Four sheep, that kept to themselves up in one corner of the property. They were very private and sceptical of strangers. They would not let me come near them, even though I sang “Bä bä vita lamm” for them and everything. And they really needed to get their wool cut too!

 

And then we have the geese. They moved around in a group, very close together and talking talking talking like a bunch of gossiping old women.

 

And more than once they turned up in places where they shouldn’t be. Like in the blueberry field on a picking day. Lorri sent Pax after them, but that just made them scream louder and scatter all over. So, there was nothing else for us to do than to chase everyone down and catch them and carry them out, one by one. And, I tell you, a goose is heavier and a lot tricker to carry than it might seem. But they are funny. Oh yes they are.

Animals.
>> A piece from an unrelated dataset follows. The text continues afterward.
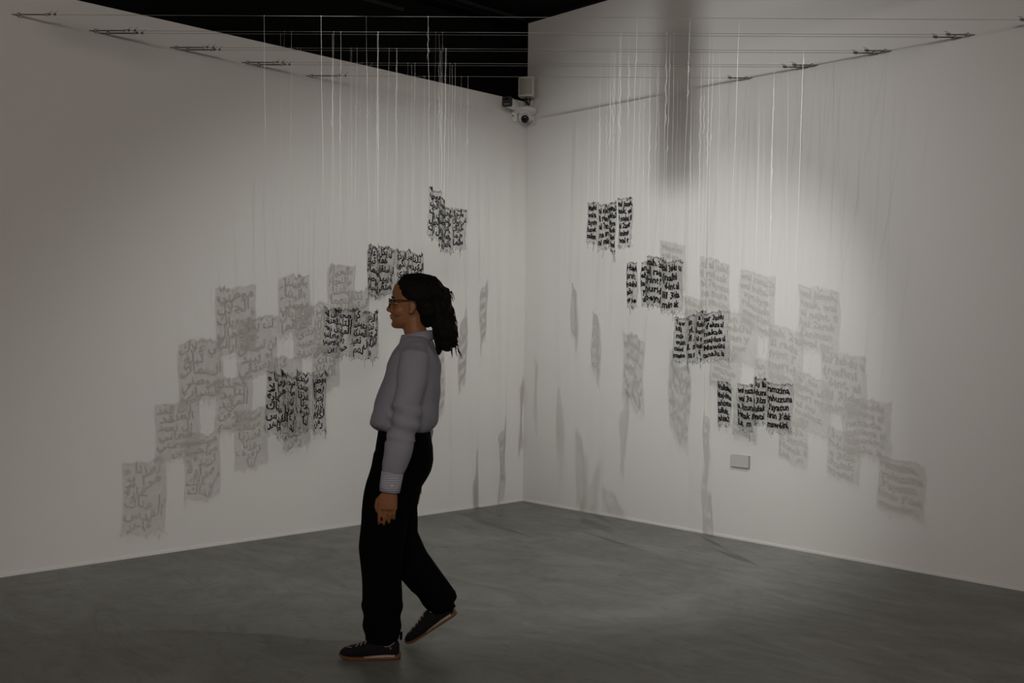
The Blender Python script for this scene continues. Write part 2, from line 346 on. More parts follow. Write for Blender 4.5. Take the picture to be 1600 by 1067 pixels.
# ------------------------------------------------------------------ lettering
FORMS = {}
def _b(ch, start, n): FORMS[ch] = [chr(start+k) for k in range(n)]
for ch, st, n in [('\u0621', 0xFE80, 1), ('\u0622', 0xFE81, 2), ('\u0623', 0xFE83, 2), ('\u0624', 0xFE85, 2), ('\u0625', 0xFE87, 2), ('\u0626', 0xFE89, 4), ('\u0627', 0xFE8D, 2),
                  ('\u0628', 0xFE8F, 4), ('\u0629', 0xFE93, 2), ('\u062A', 0xFE95, 4), ('\u062B', 0xFE99, 4), ('\u062C', 0xFE9D, 4), ('\u062D', 0xFEA1, 4), ('\u062E', 0xFEA5, 4),
                  ('\u062F', 0xFEA9, 2), ('\u0630', 0xFEAB, 2), ('\u0631', 0xFEAD, 2), ('\u0632', 0xFEAF, 2), ('\u0633', 0xFEB1, 4), ('\u0634', 0xFEB5, 4), ('\u0635', 0xFEB9, 4),
                  ('\u0636', 0xFEBD, 4), ('\u0637', 0xFEC1, 4), ('\u0638', 0xFEC5, 4), ('\u0639', 0xFEC9, 4), ('\u063A', 0xFECD, 4), ('\u0641', 0xFED1, 4), ('\u0642', 0xFED5, 4),
                  ('\u0643', 0xFED9, 4), ('\u0644', 0xFEDD, 4), ('\u0645', 0xFEE1, 4), ('\u0646', 0xFEE5, 4), ('\u0647', 0xFEE9, 4), ('\u0648', 0xFEED, 2), ('\u0649', 0xFEEF, 2), ('\u064A', 0xFEF1, 4)]:
    _b(ch, st, n)
def shape(txt):
    """join Arabic letters and put them in visual order"""
    if not any('\u0600' <= q <= '\u06ff' for q in txt): return txt
    out = []
    for w in txt.split(' '):
        w = w.replace('\u0644\u0627', '\ue000'); res = []
        for i, ch in enumerate(w):
            pv = w[i-1] if i else ''; nx = w[i+1] if i+1 < len(w) else ''
            jp = pv in FORMS and len(FORMS[pv]) == 4
            if ch == '\ue000': res.append('\ufefc' if jp else '\ufefb'); continue
            if ch not in FORMS: res.append(ch); continue
            fm = FORMS[ch]; jn = (nx in FORMS and len(FORMS[nx]) > 1 or nx == '\ue000') and len(fm) == 4
            jp = jp and len(fm) > 1
            res.append(fm[3] if jp and jn and len(fm) == 4 else fm[2] if jn else fm[1] if jp else fm[0])
        out.append(''.join(res))
    return ' '.join(out)[::-1]
_tc = {}
def text_mesh(txt):
    if txt in _tc: return _tc[txt]
    cu = bpy.data.curves.new('t', 'FONT'); cu.body = shape(txt); cu.resolution_u = 1; cu.size = 1.0
    ar = cu.body != txt
    cu.offset = 0.034 if not ar else 0.026
    o = bpy.data.objects.new('t', cu); COL.objects.link(o); dg = bpy.context.evaluated_depsgraph_get(); dg.update()
    me = bpy.data.meshes.new_from_object(o.evaluated_get(dg))
    bm = bmesh.new(); bm.from_mesh(me); bmesh.ops.remove_doubles(bm, verts=bm.verts[:], dist=0.004)
    bm.verts.index_update()
    V = [tuple(q.co) for q in bm.verts]; F = [[q.index for q in f.verts] for f in bm.faces]; E = [[q.index for q in e.verts] for e in bm.edges if e.is_boundary]
    bm.free(); bpy.data.objects.remove(o); bpy.data.curves.remove(cu); bpy.data.meshes.remove(me)
    _tc[txt] = (V, F, E, ar); return _tc[txt]

# ------------------------------------------------------------------ hanging embroidered panels
# each panel: near edge and far edge as (u, v, top z, bottom z)
PAN = {
'R1':[((0.685,5.982,2.192,1.925),(0.619,6.156,2.206,1.935)),((0.615,6.292,2.208,1.919),(0.593,6.506,2.215,1.946)),((0.619,6.600,2.217,1.973),(0.560,6.786,2.248,1.964)),((0.564,6.921,2.278,2.013),(0.511,7.119,2.298,2.048))],
'R2':[((0.974,5.977,1.830,1.546),(0.884,6.163,1.838,1.556)),((0.922,6.290,1.862,1.577),(0.828,6.457,1.895,1.610)),((0.892,6.572,1.885,1.612),(0.839,6.762,1.868,1.602)),((0.831,6.969,1.886,1.602),(0.785,7.110,1.892,1.605))],
'R3':[((1.243,5.964,1.551,1.280),(1.129,6.158,1.530,1.262)),((1.166,6.249,1.551,1.267),(1.150,6.466,1.550,1.274)),((1.169,6.545,1.535,1.250),(1.140,6.755,1.526,1.241)),((1.160,6.876,1.511,1.242),(1.110,7.111,1.521,1.236))],
'R4':[((1.607,5.927,1.128,0.864),(1.501,6.122,1.131,0.857)),((1.538,6.237,1.145,0.896),(1.493,6.417,1.145,0.876)),((1.531,6.569,1.092,0.806),(1.468,6.753,1.090,0.816)),((1.466,6.925,1.078,0.815),(1.414,7.114,1.096,0.809))],
'L1':[((-0.489,5.993,2.235,1.973),(-0.431,6.160,2.227,1.965)),((-0.455,6.305,2.223,1.948),(-0.420,6.488,2.209,1.945)),((-0.460,6.646,2.206,1.936),(-0.393,6.814,2.197,1.939)),((-0.407,6.950,2.233,1.971),(-0.327,7.152,2.236,1.991))],
'L2':[((-0.840,5.993,1.909,1.635),(-0.792,6.192,1.883,1.618)),((-0.818,6.289,1.931,1.649),(-0.735,6.490,1.912,1.638)),((-0.740,6.608,1.923,1.652),(-0.657,6.801,1.925,1.640)),((-0.684,7.010,1.920,1.635),(-0.614,7.162,1.931,1.646))],
'L3':[((-1.094,5.999,1.548,1.293),(-1.018,6.185,1.516,1.254)),((-1.079,6.306,1.548,1.284),(-0.990,6.483,1.527,1.256)),((-1.034,6.614,1.544,1.243),(-0.935,6.812,1.531,1.238)),((-0.967,6.924,1.531,1.235),(-0.917,7.146,1.534,1.230))],
'L4':[((-1.404,5.969,1.164,0.827),(-1.316,6.147,1.139,0.782)),((-1.394,6.283,1.153,0.806),(-1.334,6.472,1.101,0.757)),((-1.361,6.581,1.146,0.805),(-1.295,6.787,1.111,0.769)),((-1.332,6.935,1.113,0.753),(-1.271,7.141,1.105,0.725))]}
TXT = {
'R1': [['wal jamalu,', 'naak, wal', 'al najat, fi', 'hal 2arak', "J'animan", 'wal m-'], ['wal sana2u', 'wal baha2u', 'ayniya', 'rubakada', 'maw6ini', 'anu wal'],
       ['ni al jalal', 'fi rubaak', 'al 7ayatu', 'na mura', 'ni mu6ini'], ['Maw6ini', 'wal sana', 'fayatu w', 'hawak', 'saliman']],
'R2': [['kal 3abdu u', "(nafini", "'6int. al", 'lil 3ida', 'min ak'], ['nah. 2as', 'al rada', "frint l'", 'nurid', 'beyni'], ['an. tas', 'ebi3al', 'lan y', 'yow', 'ul'], ['Habwi', 'inf t', 'ba6ini', 'abu', 'w abe']],
'R3': [['nar 3addu', "d'eluna al", 'nakada', 'majdana al', 'Maw6ini', 'tana3u. la'], ["a' nu", 'fuba al', 'bari tu', 'al nu', 'maimz.', '6i f'], ['lan', 'yl. t', 'fi .v', 'li. ml', 'na m'], ['Tasla w', 'kif3al', 'mi2ab', 'wa3ish', 'taleed', 'mawsina']],
'R4': [['ramzina,', 'yahuzuna', "3'ayatun", "hiran 3'dak", 'maw6ini,'], ['3u Ra', 'hduna', 'a 3iza', '3ulak', 'ayatal'], ['wal naza', 'wal 3a', 'a. 3izuna', 'Hunak 8', 'Lak.  m'], ['Walkalamu', 'Majduna', 'yahizuna', 'kulluhu,', 'yahizan2']],
'L1': [['موطني', 'الجلال', 'في رباك', 'والجمال', 'هل اراك'], ['والسناء', 'والبهاء', 'موطني', 'في رباك', 'سالما'], ['والحياة', 'والنجاة', 'والهناء', 'منعما', 'وغانما'], ['والرجاء', 'في هواك', 'هل اراك', 'مكرما', 'سالما']],
'L2': [['في علاك', 'تبلغ', 'السماك', 'موطني', 'الشباب'], ['لن يكل', 'همه', 'ان تستقل', 'او يبيد', 'نستقي'], ['من الردى', 'ولن نكون', 'للعدى', 'كالعبيد', 'لا نريد'], ['ذلنا', 'المؤبدا', 'وعيشنا', 'المنكدا', 'لا نريد']],
'L3': [['زلن المد', 'العنقد', 'بل نعيد', 'معاني', 'موطني', 'بن'], ['مجدنا', 'التليد', 'المؤبد', 'دقن', 'حسم'], ['كران', 'وعيشنا', 'المنكد', 'بل نعيد', 'لهم'], ['من الردى', 'لن نرى', 'المؤبد', 'القلم', 'بن']],
'L4': [['رمزنا و', 'مرا لا', 'غاية', 'يا هناك', 'القدس', 'قاهر'], ['موطني', 'وواجب', 'تشرف', 'وراية', 'في علاك', 'عداك'], ['سجدنا', 'وعهدنا', 'يهزنا', 'عزنا', 'ترفرف', 'لنا'], ['موطني', 'رمزنا', 'يهزنا', 'تزرف', 'الكلام', 'رفن']]}
WHERE = {'1': 'topmost', '2': 'second highest', '3': 'second lowest', '4': 'lowest'}
NEAR = ['nearest', 'second nearest', 'third nearest', 'farthest']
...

They are so much fun.

Chapter 259: The Duckworth culinary wwoofer education programme

June and July: Some afternoons, when the stable chores and the weeding and picking was done, we would gather in the kitchen and be taught how to cook or bake. Lorri was passionate about food, and Snazzy, one of her daughters, had a culinary collage degree. So they were both very knowledgable in the kitchen, to say the least. And being taught how to do these typical American dishes made for a really fun afternoon activity.

 

Snazzy taught us how to knead the pizza dough properly.

 

Sandra with flour all over her face – she took her kneading seriously.

 

Of course, we were also taught how to bake blueberry pies and cobblers. Abbie, who had just arrived at the farm when this picture was taken, couldn’t believe her eyes when she saw all the goodies we were surrounded with at the farm.

We were also taught how to do galettes, a popcorn candy with chocolate and peanut butter, American biscuits (not to be confused with the English kind), plum jam and a chocolate pudding to die for. I was in baker’s heaven.